**Written problem**
Copy exactly the lines from the start of the material through the line with "lane', 'gravel', .6)". Pictures stay out of the copy.
· · · · · · ·
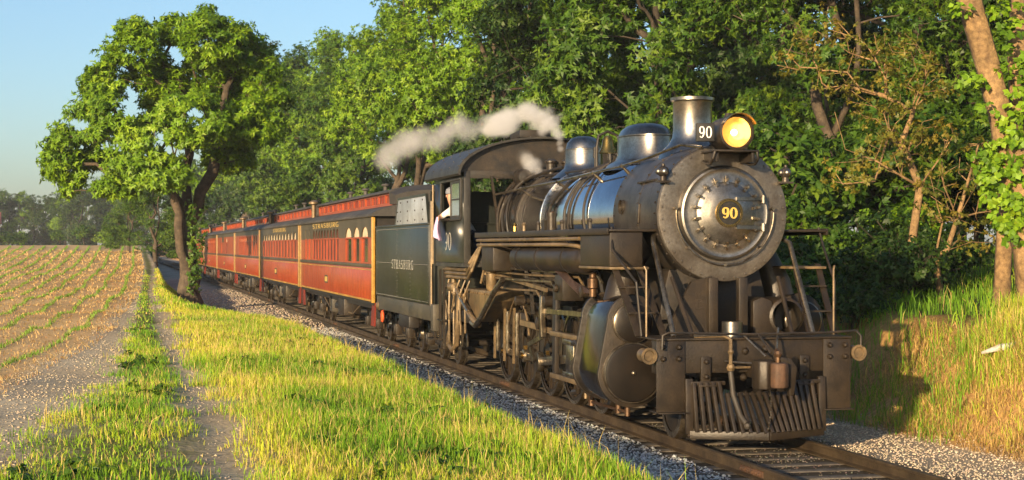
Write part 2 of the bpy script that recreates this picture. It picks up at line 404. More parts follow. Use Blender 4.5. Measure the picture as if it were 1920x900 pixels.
for n_, x0, x1, y0, y1, s0, s1, base, var in [
    (15000,-3.3,-.95,-7,9,.012,.030,(.40,.41,.40),.08), (7000,-3.4,-1.0,9,32,.018,.036,(.40,.39,.36),.08), (3500,-4.4,-1.0,30,80,.03,.055,(.36,.29,.22),.1),
    (7500,.95,3.5,-6,4,.008,.022,(.48,.39,.28),.10), (2000,-.7,.7,-8,3,.008,.02,(.11,.09,.07),.05)]:
    x, y = pts(n_, x0, x1, y0, y1, r_); u = ucoord(x, y)
    ok = (u > -3.35-.3*vnoise(x,y,.5)) & (np.abs(np.abs(x)-.7535) > .09); x, y = x[ok], y[ok]
    s = s0+(s1-s0)*r_.random(len(x))**2; PP.append(np.stack([x,y,hz(x,y)+s*.3],1)); SS.append(s)
    c = np.array(base)[None]*(1+(r_.random((len(x),1))-.5)*2*var*4) ; CC.append(np.clip(c+r_.normal(0,.012,(len(x),3)),.02,.6))
octa(np.concatenate(PP), np.concatenate(SS), 1, np.concatenate(CC), 'ballast', 'crushed grey ballast stones beside the rails', 'ballast')
PP, SS, CC = [], [], []
for n_, x0, x1, y0, y1, s0, s1 in [(9000,-9.6,-6.9,-11,10,.004,.020), (3500,-8.6,-6.2,10,45,.008,.024), (2200,-7.1,-6.1,-10,12,.005,.016)]:
    x, y = pts(n_, x0, x1, y0, y1, r_); u = ucoord(x, y)
    ok = ((u > -9.3) & (u < -7.45)) | ((u > -6.85) & (u < -6.35)); x, y = x[ok], y[ok]
    s = s0+(s1-s0)*r_.random(len(x))**3; PP.append(np.stack([x,y,hz(x,y)+s*.25],1)); SS.append(s)
    CC.append(np.clip(np.array((.44,.36,.25))[None]*(1+(r_.random((len(x),1))-.5)*.5)+r_.normal(0,.01,(len(x),3)),.03,.6))
octa(np.concatenate(PP), np.concatenate(SS), 2, np.concatenate(CC), 'lane_gravel', 'loose tan gravel strewn along the farm lane', 'gravel', .6)

# ------------------------------------------------------------------ grass
def blades(name, x, y, h, wd, col, label, cat='grass', lean=.35, seed=0, z=None, mat_='grass', dirb=None):
    r_ = np.random.default_rng(seed); n_ = len(x); z = hz(x, y) if z is None else z
    a = r_.random(n_)*2*np.pi; la = r_.random(n_)*2*np.pi; ll = np.abs(r_.normal(0, lean, n_))*h
    d = np.stack([np.cos(a), np.sin(a)], 1); l = np.stack([np.cos(la), np.sin(la)], 1)*ll[:,None]
    if dirb is not None: l = l + np.array(dirb)[None]*h[:,None]
    B = np.stack([x, y, z-.02], 1); V = np.zeros((n_,5,3))
    side = np.concatenate([d, np.zeros((n_,1))], 1)*wd[:,None]/2
    mid = B + np.concatenate([l*.3, (h*.58)[:,None]], 1); tip = B + np.concatenate([l, (h*np.clip(1-.25*(ll/h)**2,.3,1))[:,None]], 1)
    V[:,0] = B-side; V[:,1] = B+side; V[:,2] = mid-side*.8; V[:,3] = mid+side*.8; V[:,4] = tip
    F = np.array([[0,1,3],[0,3,2],[2,3,4]]); F = (F[None]+5*np.arange(n_)[:,None,None]).reshape(-1,3)
    C = np.repeat(col[:,None,:], 5, 1); C = C*np.array([.75,.75,1,1,1.12])[None,:,None]
    return tag(np_mesh(name, V.reshape(-1,3), F, mat_, col=np.clip(C.reshape(-1,3),0,.85)), label, cat, kind='stuff')
def mixc(w_, A, B_): return A*(1-w_[:,None]) + B_*w_[:,None]
G1, G2, G3, ST = np.array((.16,.34,.022)), np.array((.36,.54,.032)), np.array((.55,.58,.045)), np.array((.66,.50,.17))
r_ = np.random.default_rng(21)
X_, Y_, H_, W_, C_ = [], [], [], [], []
def addgrass(n_, x0, x1, y0, y1, h0, h1, w0, zone, straw=.25, gold=.0, clump=0):
    x, y = pts(n_, x0, x1, y0, y1, r_); u = ucoord(x, y)
    ok = zone(u, x, y)
    d = vnoise(x, y, .35)*.6+vnoise(x+7, y, 1.1)*.4
    ok &= (d+r_.random(n_)*.5 > .42)
    x, y, u, d = x[ok], y[ok], u[ok], d[ok]; k = len(x)
    h = (h0+(h1-h0)*r_.random(k)**1.6)*(.6+.75*vnoise(x+3, y+8, .9))
    p = vnoise(x+31, y+17, 1.6)*.65+vnoise(x, y+40, .5)*.35 + r_.normal(0,.12,k) + gold + .25*np.exp(-((u+6.1)/.4)**2)*(gold > 0)
    c = mixc(np.clip((p-.25)/.35,0,1), G1, G2); c = mixc(np.clip((p-.55)/.25,0,1), c, G3)
    st = (r_.random(k) < straw*(.4+1.6*np.clip(p,0,1)**2)); c[st] = ST*(.7+.5*r_.random((st.sum(),1)))
    c = c*(.8+.4*r_.random((k,1)))
    X_.append(x); Y_.append(y); H_.append(h); W_.append(w0*(.7+.6*r_.random(k))); C_.append(c)
verge = lambda u, x, y: (r_.random(len(x))**1.6 < sstep(-6.55, -5.7, u+.6*(vnoise(x,y,.9)-.5)+.4*(vnoise(x+3,y,.3)-.5))) & (x < np.where(y < 30, crest_x(y)+.25, toe_x(y))+.35*vnoise(x+5,y,.5)-.1)
addgrass(120000,-6.7,-2.5,-10.5,5,.04,.19,.0085, verge, .26, .03)
addgrass(60000,-6.7,-2.5,5,24,.05,.19,.013, verge, .22, .02)
addgrass(36000,-6.8,-3.0,24,80,.06,.19,.026, verge, .2, .03)
strip = lambda u, x, y: (r_.random(len(x))**1.6 < sstep(-7.85,-7.3,u+.6*(vnoise(x,y,.5)-.5))) & (r_.random(len(x)) < 1-sstep(-7.1,-6.75,u+.3*(vnoise(x+9,y,.7)-.5))) & (vnoise(x,y+4,.33) > .15)
addgrass(52000,-8.7,-6.7,-12,12,.02,.12,.010, strip, .14, -.06)
addgrass(12000,-7.6,-6.0,12,80,.03,.11,.022, strip, .2, -.02)
addgrass(7000,-9.6,-6.2,-11,30,.03,.12,.009, lambda u,x,y: ((u>-6.9)&(u<-6.2)&(vnoise(x,y,.5)>.55)) | ((u>-8.1)&(u<-7.4)&(vnoise(x,y,.7)>.6)), .5, .2)
addgrass(2600,-6.3,-3.4,-10.5,20,.20,.40,.006, verge, .9, .2)
addgrass(2200,-8.6,-6.9,-12,6,.10,.22,.007, strip, .6, .1)
blades('grass', *[np.concatenate(q) for q in (X_, Y_, H_, W_, C_)], 'sunlit green and yellow grass on the verge beside the lane', 'grass', .38, 3)
X_, Y_, H_, W_, C_ = [], [], [], [], []
bank = lambda u, x, y: (x > 4.0+.6*vnoise(x, y, .8)) & (y < .3+(x-3.5)*1.15+1.2*vnoise(x,y+3,.9))
addgrass(40000,3.4,8.5,-5.5,6,.10,.42,.010, bank, .38, .10)
addgrass(12000,3.3,5.0,-5.5,4,.05,.22,.010, lambda u,x,y: vnoise(x,y,.6)+.12*(x-3.9)>.34, .5, .1)
addgrass(34000,2.6,16,0,26,.12,.50,.014, lambda u,x,y: (x > 3.0) & (y > .6+(x-3.5)*1.15), .06, -.32)
blades('bank_grass', *[np.concatenate(q) for q in (X_, Y_, H_, W_, C_)], 'tall golden grass covering the bank right of the locomotive', 'grass', .42, 4)
r_b = np.random.default_rng(71); kb = 6000; xb = r_b.uniform(3.1,5.0,kb); yb_ = r_b.uniform(-5.5,4.5,kb); okb = vnoise(xb,yb_,.6) > .35; xb, yb_ = xb[okb], yb_[okb]; kb = len(xb)
blades('dead_grass', xb, yb_, .10+.16*r_b.random(kb), .011+0*xb, np.array((.62,.42,.16))[None]*(.6+.6*r_b.random((kb,1))), 'flattened dead grass on the bare sandy slope of the bank', 'grass', 1.6, 72)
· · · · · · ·
**Written reply**
Write part 2 of the bpy script that recreates this picture. It picks up at line 404. More parts follow. Use Blender 4.5. Measure the picture as if it were 1920x900 pixels.
for n_, x0, x1, y0, y1, s0, s1, base, var in [
    (15000,-3.3,-.95,-7,9,.012,.030,(.40,.41,.40),.08), (7000,-3.4,-1.0,9,32,.018,.036,(.40,.39,.36),.08), (3500,-4.4,-1.0,30,80,.03,.055,(.36,.29,.22),.1),
    (7500,.95,3.5,-6,4,.008,.022,(.48,.39,.28),.10), (2000,-.7,.7,-8,3,.008,.02,(.11,.09,.07),.05)]:
    x, y = pts(n_, x0, x1, y0, y1, r_); u = ucoord(x, y)
    ok = (u > -3.35-.3*vnoise(x,y,.5)) & (np.abs(np.abs(x)-.7535) > .09); x, y = x[ok], y[ok]
    s = s0+(s1-s0)*r_.random(len(x))**2; PP.append(np.stack([x,y,hz(x,y)+s*.3],1)); SS.append(s)
    c = np.array(base)[None]*(1+(r_.random((len(x),1))-.5)*2*var*4) ; CC.append(np.clip(c+r_.normal(0,.012,(len(x),3)),.02,.6))
octa(np.concatenate(PP), np.concatenate(SS), 1, np.concatenate(CC), 'ballast', 'crushed grey ballast stones beside the rails', 'ballast')
PP, SS, CC = [], [], []
for n_, x0, x1, y0, y1, s0, s1 in [(9000,-9.6,-6.9,-11,10,.004,.020), (3500,-8.6,-6.2,10,45,.008,.024), (2200,-7.1,-6.1,-10,12,.005,.016)]:
    x, y = pts(n_, x0, x1, y0, y1, r_); u = ucoord(x, y)
    ok = ((u > -9.3) & (u < -7.45)) | ((u > -6.85) & (u < -6.35)); x, y = x[ok], y[ok]
    s = s0+(s1-s0)*r_.random(len(x))**3; PP.append(np.stack([x,y,hz(x,y)+s*.25],1)); SS.append(s)
    CC.append(np.clip(np.array((.44,.36,.25))[None]*(1+(r_.random((len(x),1))-.5)*.5)+r_.normal(0,.01,(len(x),3)),.03,.6))
octa(np.concatenate(PP), np.concatenate(SS), 2, np.concatenate(CC), 'lane_gravel', 'loose tan gravel strewn along the farm lane', 'gravel', .6)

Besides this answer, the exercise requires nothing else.